>> Begin
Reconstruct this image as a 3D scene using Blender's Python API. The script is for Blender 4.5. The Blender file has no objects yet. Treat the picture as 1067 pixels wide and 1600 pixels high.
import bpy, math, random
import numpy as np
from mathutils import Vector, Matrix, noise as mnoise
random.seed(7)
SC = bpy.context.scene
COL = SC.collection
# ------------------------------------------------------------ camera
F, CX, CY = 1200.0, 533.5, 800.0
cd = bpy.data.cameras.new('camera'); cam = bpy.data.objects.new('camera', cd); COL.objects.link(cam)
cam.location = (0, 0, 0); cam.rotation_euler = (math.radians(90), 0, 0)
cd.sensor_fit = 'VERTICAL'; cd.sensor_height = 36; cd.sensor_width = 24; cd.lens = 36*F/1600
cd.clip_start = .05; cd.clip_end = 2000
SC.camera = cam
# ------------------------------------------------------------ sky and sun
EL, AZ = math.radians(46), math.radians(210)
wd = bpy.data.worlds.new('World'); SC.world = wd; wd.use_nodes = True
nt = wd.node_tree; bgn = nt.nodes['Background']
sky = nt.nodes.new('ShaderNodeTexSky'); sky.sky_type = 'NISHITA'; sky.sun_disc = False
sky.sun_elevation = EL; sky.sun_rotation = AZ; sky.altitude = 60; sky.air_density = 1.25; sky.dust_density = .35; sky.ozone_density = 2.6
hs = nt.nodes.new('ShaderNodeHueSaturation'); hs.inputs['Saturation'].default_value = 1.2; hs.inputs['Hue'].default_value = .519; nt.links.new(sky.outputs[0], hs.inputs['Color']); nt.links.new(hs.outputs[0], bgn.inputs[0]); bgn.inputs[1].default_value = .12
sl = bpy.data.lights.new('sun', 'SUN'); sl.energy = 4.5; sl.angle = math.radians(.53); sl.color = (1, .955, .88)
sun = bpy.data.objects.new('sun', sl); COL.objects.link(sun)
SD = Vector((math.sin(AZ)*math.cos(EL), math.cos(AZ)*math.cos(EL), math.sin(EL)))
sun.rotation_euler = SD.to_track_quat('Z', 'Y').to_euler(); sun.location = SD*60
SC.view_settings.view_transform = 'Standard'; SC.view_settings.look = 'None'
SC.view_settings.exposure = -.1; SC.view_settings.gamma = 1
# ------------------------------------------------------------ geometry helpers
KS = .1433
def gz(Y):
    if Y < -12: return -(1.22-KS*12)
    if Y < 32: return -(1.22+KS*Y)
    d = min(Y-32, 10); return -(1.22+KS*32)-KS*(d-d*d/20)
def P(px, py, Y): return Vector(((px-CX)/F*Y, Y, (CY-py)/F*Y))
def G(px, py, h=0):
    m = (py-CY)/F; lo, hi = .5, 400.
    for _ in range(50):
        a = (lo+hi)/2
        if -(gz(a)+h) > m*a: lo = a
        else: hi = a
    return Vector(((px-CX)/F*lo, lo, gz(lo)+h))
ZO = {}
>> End
PROBLEM DESCRIPTION: Each line of the listing should be copied exactly.

THE REPLY:
Reconstruct this image as a 3D scene using Blender's Python API. The script is for Blender 4.5. The Blender file has no objects yet. Treat the picture as 1067 pixels wide and 1600 pixels high.
import bpy, math, random
import numpy as np
from mathutils import Vector, Matrix, noise as mnoise
random.seed(7)
SC = bpy.context.scene
COL = SC.collection
# ------------------------------------------------------------ camera
F, CX, CY = 1200.0, 533.5, 800.0
cd = bpy.data.cameras.new('camera'); cam = bpy.data.objects.new('camera', cd); COL.objects.link(cam)
cam.location = (0, 0, 0); cam.rotation_euler = (math.radians(90), 0, 0)
cd.sensor_fit = 'VERTICAL'; cd.sensor_height = 36; cd.sensor_width = 24; cd.lens = 36*F/1600
cd.clip_start = .05; cd.clip_end = 2000
SC.camera = cam
# ------------------------------------------------------------ sky and sun
EL, AZ = math.radians(46), math.radians(210)
wd = bpy.data.worlds.new('World'); SC.world = wd; wd.use_nodes = True
nt = wd.node_tree; bgn = nt.nodes['Background']
sky = nt.nodes.new('ShaderNodeTexSky'); sky.sky_type = 'NISHITA'; sky.sun_disc = False
sky.sun_elevation = EL; sky.sun_rotation = AZ; sky.altitude = 60; sky.air_density = 1.25; sky.dust_density = .35; sky.ozone_density = 2.6
hs = nt.nodes.new('ShaderNodeHueSaturation'); hs.inputs['Saturation'].default_value = 1.2; hs.inputs['Hue'].default_value = .519; nt.links.new(sky.outputs[0], hs.inputs['Color']); nt.links.new(hs.outputs[0], bgn.inputs[0]); bgn.inputs[1].default_value = .12
sl = bpy.data.lights.new('sun', 'SUN'); sl.energy = 4.5; sl.angle = math.radians(.53); sl.color = (1, .955, .88)
sun = bpy.data.objects.new('sun', sl); COL.objects.link(sun)
SD = Vector((math.sin(AZ)*math.cos(EL), math.cos(AZ)*math.cos(EL), math.sin(EL)))
sun.rotation_euler = SD.to_track_quat('Z', 'Y').to_euler(); sun.location = SD*60
SC.view_settings.view_transform = 'Standard'; SC.view_settings.look = 'None'
SC.view_settings.exposure = -.1; SC.view_settings.gamma = 1
# ------------------------------------------------------------ geometry helpers
KS = .1433
def gz(Y):
    if Y < -12: return -(1.22-KS*12)
    if Y < 32: return -(1.22+KS*Y)
    d = min(Y-32, 10); return -(1.22+KS*32)-KS*(d-d*d/20)
def P(px, py, Y): return Vector(((px-CX)/F*Y, Y, (CY-py)/F*Y))
def G(px, py, h=0):
    m = (py-CY)/F; lo, hi = .5, 400.
    for _ in range(50):
        a = (lo+hi)/2
        if -(gz(a)+h) > m*a: lo = a
        else: hi = a
    return Vector(((px-CX)/F*lo, lo, gz(lo)+h))
ZO = {}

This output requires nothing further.